I would just like to emphasise the really strong uptake in Asia and the Pacific, particularly in Japan, but also here in Singapore, in Taiwan and elsewhere.
There is strong uptake from financial institutions - we have 100 financial institutions in this firs cohort.
So I think we will talk about this on the panel, I know I've run out of time.
We have plenty to get you started in this ‘Getting started with TNFD guidance’ I already mentioned. We also recently launched TNFD in a box, which is a set of PowerPoint presentations you can use for capacity building internally, or for consultants to help build capacity.
We work with Foraco, which is an Australian-Tasmanian forestry company, to do a very initial set of combined TNFD and TCFD disclosures to learn from.
But you now have increasingly sophisticated examples like Esther An from CDL, and elsewhere, to learn from as you go.

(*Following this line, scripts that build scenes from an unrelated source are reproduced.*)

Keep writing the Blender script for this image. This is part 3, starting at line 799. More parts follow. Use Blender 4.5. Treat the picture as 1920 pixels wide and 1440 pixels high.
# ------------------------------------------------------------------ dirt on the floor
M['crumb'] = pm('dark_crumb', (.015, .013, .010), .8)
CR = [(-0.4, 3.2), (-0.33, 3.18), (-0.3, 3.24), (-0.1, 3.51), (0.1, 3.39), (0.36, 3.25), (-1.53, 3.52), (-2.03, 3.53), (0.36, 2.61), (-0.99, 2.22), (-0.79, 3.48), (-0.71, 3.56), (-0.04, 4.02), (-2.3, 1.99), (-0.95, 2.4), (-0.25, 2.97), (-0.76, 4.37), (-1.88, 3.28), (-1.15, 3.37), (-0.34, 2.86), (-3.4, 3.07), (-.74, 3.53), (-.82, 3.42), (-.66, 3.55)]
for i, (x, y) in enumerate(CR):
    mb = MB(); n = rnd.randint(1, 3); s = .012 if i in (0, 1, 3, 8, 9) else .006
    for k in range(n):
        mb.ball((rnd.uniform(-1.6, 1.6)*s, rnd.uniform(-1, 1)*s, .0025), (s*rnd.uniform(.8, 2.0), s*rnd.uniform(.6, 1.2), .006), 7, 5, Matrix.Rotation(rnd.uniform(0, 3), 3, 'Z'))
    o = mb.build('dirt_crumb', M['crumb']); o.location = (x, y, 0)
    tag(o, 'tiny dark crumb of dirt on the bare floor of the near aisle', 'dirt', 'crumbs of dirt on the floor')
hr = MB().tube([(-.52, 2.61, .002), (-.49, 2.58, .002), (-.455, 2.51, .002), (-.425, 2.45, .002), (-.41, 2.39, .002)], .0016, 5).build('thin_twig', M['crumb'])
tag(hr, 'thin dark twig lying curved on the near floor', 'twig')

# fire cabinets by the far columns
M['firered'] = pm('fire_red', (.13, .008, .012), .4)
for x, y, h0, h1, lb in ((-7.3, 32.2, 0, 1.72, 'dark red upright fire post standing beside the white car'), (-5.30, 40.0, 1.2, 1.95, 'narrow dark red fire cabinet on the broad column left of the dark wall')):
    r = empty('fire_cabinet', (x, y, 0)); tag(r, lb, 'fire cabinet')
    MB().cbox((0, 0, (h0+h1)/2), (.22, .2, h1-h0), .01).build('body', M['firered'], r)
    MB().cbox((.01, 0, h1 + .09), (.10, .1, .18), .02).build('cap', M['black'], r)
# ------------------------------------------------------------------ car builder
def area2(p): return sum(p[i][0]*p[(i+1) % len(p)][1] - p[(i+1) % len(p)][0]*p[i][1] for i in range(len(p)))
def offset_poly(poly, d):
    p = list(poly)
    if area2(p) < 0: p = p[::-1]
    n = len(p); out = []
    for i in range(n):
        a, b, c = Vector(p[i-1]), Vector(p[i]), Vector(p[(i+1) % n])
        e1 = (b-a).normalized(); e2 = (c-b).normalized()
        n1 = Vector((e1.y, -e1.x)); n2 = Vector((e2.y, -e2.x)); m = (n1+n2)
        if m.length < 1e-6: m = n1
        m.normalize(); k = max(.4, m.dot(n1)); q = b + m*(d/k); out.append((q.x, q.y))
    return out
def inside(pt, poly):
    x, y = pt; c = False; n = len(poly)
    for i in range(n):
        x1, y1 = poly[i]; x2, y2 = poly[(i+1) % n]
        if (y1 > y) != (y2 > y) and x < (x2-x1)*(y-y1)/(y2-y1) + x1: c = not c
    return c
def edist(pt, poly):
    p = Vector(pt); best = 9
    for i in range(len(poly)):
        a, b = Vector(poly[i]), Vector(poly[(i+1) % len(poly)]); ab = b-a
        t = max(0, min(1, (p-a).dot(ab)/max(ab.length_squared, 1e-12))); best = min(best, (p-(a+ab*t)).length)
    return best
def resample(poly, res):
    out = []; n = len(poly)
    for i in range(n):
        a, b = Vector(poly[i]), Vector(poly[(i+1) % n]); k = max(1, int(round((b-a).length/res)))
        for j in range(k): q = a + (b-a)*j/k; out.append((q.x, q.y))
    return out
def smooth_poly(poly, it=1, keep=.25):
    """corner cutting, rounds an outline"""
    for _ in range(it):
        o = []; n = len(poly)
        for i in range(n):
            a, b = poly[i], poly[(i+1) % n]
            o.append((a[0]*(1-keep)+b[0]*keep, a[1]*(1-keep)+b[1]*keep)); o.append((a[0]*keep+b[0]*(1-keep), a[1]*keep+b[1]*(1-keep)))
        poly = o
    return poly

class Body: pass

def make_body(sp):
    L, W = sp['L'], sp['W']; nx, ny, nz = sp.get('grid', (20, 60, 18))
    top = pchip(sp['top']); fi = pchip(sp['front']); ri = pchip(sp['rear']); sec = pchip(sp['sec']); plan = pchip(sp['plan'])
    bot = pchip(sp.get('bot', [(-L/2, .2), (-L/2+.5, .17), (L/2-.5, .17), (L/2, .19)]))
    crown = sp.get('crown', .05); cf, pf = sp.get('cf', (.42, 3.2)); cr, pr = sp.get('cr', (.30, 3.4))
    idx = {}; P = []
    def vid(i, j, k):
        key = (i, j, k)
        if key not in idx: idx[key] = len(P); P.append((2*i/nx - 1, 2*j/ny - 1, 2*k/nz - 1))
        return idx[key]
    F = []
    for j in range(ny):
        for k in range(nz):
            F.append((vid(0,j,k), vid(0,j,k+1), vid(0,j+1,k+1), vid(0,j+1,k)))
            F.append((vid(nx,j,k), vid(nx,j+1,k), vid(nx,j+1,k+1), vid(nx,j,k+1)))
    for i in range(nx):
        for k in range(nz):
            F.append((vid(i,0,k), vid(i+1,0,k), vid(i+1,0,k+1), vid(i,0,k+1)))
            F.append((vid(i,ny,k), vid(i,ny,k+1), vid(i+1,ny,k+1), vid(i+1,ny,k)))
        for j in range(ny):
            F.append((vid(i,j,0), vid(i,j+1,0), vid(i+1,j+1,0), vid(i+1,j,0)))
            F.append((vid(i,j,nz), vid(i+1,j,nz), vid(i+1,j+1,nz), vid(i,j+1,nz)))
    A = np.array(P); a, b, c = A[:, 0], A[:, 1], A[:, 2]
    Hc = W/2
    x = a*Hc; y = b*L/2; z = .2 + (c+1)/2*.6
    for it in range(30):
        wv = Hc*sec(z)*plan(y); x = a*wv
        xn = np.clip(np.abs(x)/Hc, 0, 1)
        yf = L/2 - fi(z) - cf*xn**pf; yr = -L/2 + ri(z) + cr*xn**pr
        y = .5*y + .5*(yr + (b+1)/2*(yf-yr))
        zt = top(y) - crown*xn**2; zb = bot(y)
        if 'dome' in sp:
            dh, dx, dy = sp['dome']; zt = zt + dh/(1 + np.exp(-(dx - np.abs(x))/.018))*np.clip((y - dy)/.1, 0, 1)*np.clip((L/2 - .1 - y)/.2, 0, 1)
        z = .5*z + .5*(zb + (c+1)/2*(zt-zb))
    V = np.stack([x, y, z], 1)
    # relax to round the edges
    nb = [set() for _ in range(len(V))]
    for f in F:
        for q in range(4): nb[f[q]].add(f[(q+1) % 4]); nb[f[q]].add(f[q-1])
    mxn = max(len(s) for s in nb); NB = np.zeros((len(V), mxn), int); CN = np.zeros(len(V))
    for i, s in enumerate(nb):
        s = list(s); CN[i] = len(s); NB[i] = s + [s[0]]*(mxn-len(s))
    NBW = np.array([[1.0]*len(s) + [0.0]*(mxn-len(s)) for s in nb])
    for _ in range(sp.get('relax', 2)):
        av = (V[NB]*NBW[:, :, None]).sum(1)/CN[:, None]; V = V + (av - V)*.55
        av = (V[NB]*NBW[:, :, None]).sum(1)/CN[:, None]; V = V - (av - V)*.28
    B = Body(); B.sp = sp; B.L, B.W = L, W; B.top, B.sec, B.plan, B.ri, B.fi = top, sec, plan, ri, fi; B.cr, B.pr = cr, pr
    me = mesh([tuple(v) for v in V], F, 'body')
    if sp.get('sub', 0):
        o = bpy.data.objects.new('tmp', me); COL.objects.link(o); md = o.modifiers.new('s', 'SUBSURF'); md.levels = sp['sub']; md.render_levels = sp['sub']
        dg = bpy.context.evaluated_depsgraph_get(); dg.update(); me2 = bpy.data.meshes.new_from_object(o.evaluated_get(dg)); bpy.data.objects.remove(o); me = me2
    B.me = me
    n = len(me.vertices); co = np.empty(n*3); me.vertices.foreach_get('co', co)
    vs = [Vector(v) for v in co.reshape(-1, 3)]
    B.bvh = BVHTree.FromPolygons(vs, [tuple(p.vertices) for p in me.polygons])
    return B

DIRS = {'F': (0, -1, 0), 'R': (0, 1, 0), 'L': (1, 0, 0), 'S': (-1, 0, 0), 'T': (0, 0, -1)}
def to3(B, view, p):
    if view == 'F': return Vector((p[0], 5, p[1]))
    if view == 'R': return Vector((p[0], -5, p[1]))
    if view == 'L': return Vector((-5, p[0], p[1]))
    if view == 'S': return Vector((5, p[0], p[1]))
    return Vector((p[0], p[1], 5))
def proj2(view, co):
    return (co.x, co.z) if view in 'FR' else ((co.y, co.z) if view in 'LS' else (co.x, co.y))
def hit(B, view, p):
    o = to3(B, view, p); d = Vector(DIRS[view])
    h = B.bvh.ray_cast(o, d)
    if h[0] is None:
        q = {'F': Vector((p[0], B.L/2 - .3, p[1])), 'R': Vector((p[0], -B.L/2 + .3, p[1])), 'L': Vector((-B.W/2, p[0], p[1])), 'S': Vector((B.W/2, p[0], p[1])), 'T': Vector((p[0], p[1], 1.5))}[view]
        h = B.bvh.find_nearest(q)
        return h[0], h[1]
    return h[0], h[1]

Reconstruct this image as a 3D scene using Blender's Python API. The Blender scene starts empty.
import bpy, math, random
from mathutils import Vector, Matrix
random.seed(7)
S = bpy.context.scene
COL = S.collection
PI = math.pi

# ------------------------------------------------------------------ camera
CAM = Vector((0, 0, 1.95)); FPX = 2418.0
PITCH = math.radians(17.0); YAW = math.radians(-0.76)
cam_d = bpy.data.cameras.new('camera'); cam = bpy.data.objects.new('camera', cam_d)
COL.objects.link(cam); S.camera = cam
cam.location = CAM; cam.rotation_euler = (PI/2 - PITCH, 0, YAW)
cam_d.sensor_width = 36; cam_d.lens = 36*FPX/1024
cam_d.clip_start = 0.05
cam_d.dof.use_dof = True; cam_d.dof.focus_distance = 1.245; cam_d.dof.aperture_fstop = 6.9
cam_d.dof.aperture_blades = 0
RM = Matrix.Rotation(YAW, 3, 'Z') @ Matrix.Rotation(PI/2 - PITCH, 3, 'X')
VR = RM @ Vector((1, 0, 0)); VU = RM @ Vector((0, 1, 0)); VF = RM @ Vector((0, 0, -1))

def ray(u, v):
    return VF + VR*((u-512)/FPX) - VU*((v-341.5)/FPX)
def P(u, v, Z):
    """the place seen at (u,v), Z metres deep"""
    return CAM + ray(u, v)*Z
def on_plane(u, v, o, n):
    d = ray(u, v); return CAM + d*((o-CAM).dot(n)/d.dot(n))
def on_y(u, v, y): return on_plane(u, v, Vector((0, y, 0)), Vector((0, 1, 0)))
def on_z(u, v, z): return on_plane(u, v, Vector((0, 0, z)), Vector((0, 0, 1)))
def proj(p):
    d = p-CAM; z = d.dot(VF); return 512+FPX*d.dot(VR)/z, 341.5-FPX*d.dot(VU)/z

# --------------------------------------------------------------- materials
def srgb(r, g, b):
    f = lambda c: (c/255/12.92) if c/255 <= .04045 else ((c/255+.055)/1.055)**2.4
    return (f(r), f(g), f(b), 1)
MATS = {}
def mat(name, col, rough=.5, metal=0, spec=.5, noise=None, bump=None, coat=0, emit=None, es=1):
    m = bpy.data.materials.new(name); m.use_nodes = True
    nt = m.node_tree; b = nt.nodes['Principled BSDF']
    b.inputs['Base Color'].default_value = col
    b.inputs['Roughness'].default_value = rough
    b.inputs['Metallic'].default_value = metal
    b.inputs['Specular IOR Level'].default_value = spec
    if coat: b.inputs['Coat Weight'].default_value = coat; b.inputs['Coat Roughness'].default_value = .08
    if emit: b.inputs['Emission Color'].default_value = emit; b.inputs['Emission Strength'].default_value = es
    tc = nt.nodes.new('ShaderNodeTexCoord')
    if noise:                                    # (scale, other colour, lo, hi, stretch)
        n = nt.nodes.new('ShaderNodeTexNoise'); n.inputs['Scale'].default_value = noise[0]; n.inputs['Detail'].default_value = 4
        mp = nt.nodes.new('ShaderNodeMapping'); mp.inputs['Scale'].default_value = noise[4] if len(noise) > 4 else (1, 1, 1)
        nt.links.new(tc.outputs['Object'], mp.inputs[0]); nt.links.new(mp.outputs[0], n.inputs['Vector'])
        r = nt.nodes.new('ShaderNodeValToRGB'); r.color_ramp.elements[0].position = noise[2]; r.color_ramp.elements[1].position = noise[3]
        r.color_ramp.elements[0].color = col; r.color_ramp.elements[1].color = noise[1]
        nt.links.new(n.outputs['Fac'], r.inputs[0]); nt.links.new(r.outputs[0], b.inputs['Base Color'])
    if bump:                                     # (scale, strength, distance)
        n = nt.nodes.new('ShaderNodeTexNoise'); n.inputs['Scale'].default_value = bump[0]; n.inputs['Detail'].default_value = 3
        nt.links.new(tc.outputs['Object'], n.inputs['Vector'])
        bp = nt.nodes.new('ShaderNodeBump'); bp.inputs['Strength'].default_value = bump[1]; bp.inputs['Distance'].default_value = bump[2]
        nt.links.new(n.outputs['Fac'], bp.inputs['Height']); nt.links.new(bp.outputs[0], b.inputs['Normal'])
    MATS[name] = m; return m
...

Finally, our next phase of work. (maybe I'll skip to how it's coming together)
We are now focusing on the sector piece. We know that for many to make this practical, it needs to be specified for your sector. So we are finalising our sector guidance, including those sector metrics.
We are also starting to look at transition planning and how nature enters into transition planning, both for net zero, but also for nature goals; and increasing our engagement, our work to embed into standards and to build capacity, as well as looking at data.
I mentioned we have been working on data all this time, but mostly from an analytics tools perspective. We are now exploring the need for a global public data facility inspired by the NZDPU (Net-Zero Data Public Utility) - what could be the equivalent for a nature, a public data facility to make this accessible worldwide.
So with that, thank you very much and please do let us know if you have any questions.